Ce Nouvel an s’élargit à sept mois, puisque préparé à Grenoble, Châlons-en-Champagne, Massy avant d’être offert aux Parisiens, à la Maison de la Radio, repris ensuite à l’identique à Aix-en-Provence, Châteauroux, Bourges pour arriver à Dijon avant d’achever la tournée à Lieusaint, en passant par Chalon-sur-Saône, Caen et Compiègne. L’Orchestre National de France, le « National » pour les familiers, a entamé son troisième grand tour, avec pas moins de 11 étapes en dehors de Paris, ce qui légitime pleinement son appellation. On était donc en droit de redouter une certaine lassitude, après tant de reprises du programme de ce soir. Il n’en sera rien. L’enthousiasme, la concentration ne faibliront à aucun moment. De surcroît, la complicité entre le chef, l’orchestre et les solistes, sera idéale, confortée par cette expérience.
Dans le même registre, pour le Nouvel an, Genève avait honoré Offenbach avec Marina Viotti et Stanislas de Berbeyrac, les deux complices de la Périchole qui vient de triompher au Théâtre des Champs-Elysées. La production de Laurent Pelly sera reprise ici dans une semaine, l’Orchestre Dijon Bourgogne étant dirigé par Laurent Campellone, avec Antoinette Dennefeld dans le rôle-titre… Vive Offenbach !
Sans compter les bis, douze extraits, des ouvertures, des airs, des duos… toute la palette de la maturité du compositeur, entre 1858 et 1881. Chacun des solistes chantera deux airs et participera à trois duos (avec le premier bis), l’orchestre se réservant cinq ouvertures, la barcarolle des Contes d’Hoffmann, et le plus célèbre des galops, celui d’Orphée aux enfers. En effet, cet opéra-bouffe encadre la seconde partie du programme, de l’ouverture, au dernier bis, joyeusement scandé par la salle. Mais dès La Fille du Tambour-major, Enrique Mazzola s’impose comme un grand : sa direction, claire, dépouillée de tout artifice, dynamique, impose les contrastes, les phrasés et les tempi que chaque séquence appelle. Les modelés sont exemplaires d’élégance, de style, de retenue comme d’engagement. Toujours ça rêve, ça chante, ça danse jusqu’à l’ivresse. Les bois, pris individuellement ou en pupitre, nous donnent une belle leçon. Les couleurs, les équilibres, la souplesse et l’articulation, millimétrée, sont exemplaires. L’orchestre, survitaminé, ne se départira jamais de ces qualités. Sans énumérer toutes ses interventions, retenons la barcarolle des Contes d’Hoffmann, un bijou, et l’ouverture d’Orphée aux enfers, avec non seulement son solo de violon (magistral Luc Héry), mais aussi ses soli de clarinette, de hautbois, de violoncelle qui nous réjouissent. L’orchestre et son chef jouent, au meilleur sens du terme. Seule petite réserve : dans les tutti, les cordes, abondantes, altèrent quelque peu la perception des solistes, l’acoustique de la salle différant en présence du public. Le dernier air du programme, avec son « il grandira car il est Espagnol », prend une saveur toute particulière si l’on pense que le chef est né à Barcelone (*). C’est un grand, les musiciens ne s’y trompent pas…

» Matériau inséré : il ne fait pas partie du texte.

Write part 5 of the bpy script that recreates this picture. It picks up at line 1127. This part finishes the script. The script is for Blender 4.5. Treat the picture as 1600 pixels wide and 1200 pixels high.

Patricia Petibon chante « Ah ! quel dîner » © Camera Lucida-Radio France
De ce concert, on retiendra évidemment la maîtrise absolue du chant et du jeu de chacun des solistes, servis par des moyens superlatifs. Adorable comédienne, facétieuse, toujours flamboyante, dans une belle robe bleue pour la première partie, puis écarlate ensuite, Patricia Petibon fait montre d’une santé vocale incontestable : la voix est ample, épanouie, aux aigus insolents. Son aisance, sa liberté d’improvisation, vocale et corporelle, servent à merveille cette musique qui mêle à la joie débridée, à l’humour, des accents de tendresse et de mélancolie. A cet égard, par-delà les airs bien connus, on retiendra son duo du Signor fagotto, où, munie d’un plumeau, elle balaie toute la palette expressive.
Cyrille Dubois n’est pas en reste, dès les couplets du tailleur (La Fille du tambour-major), mais également dans l’air de Phaéton (Orphée aux enfers) où il est difficilement surpassable. La sûreté des moyens impressionne, le chanteur incarne idéalement chacun de ses personnages, avec mordant, servi par une singulière longueur de souffle et une langue qui s’inscrit dans la meilleure tradition du chant français.
Un mémorable début d’année, où le raffinement et l’allégresse le disputent à l’émotion. A revivre aux prochaines étapes de ce formidable tour !
(*) oublions un instant le nationalisme catalan.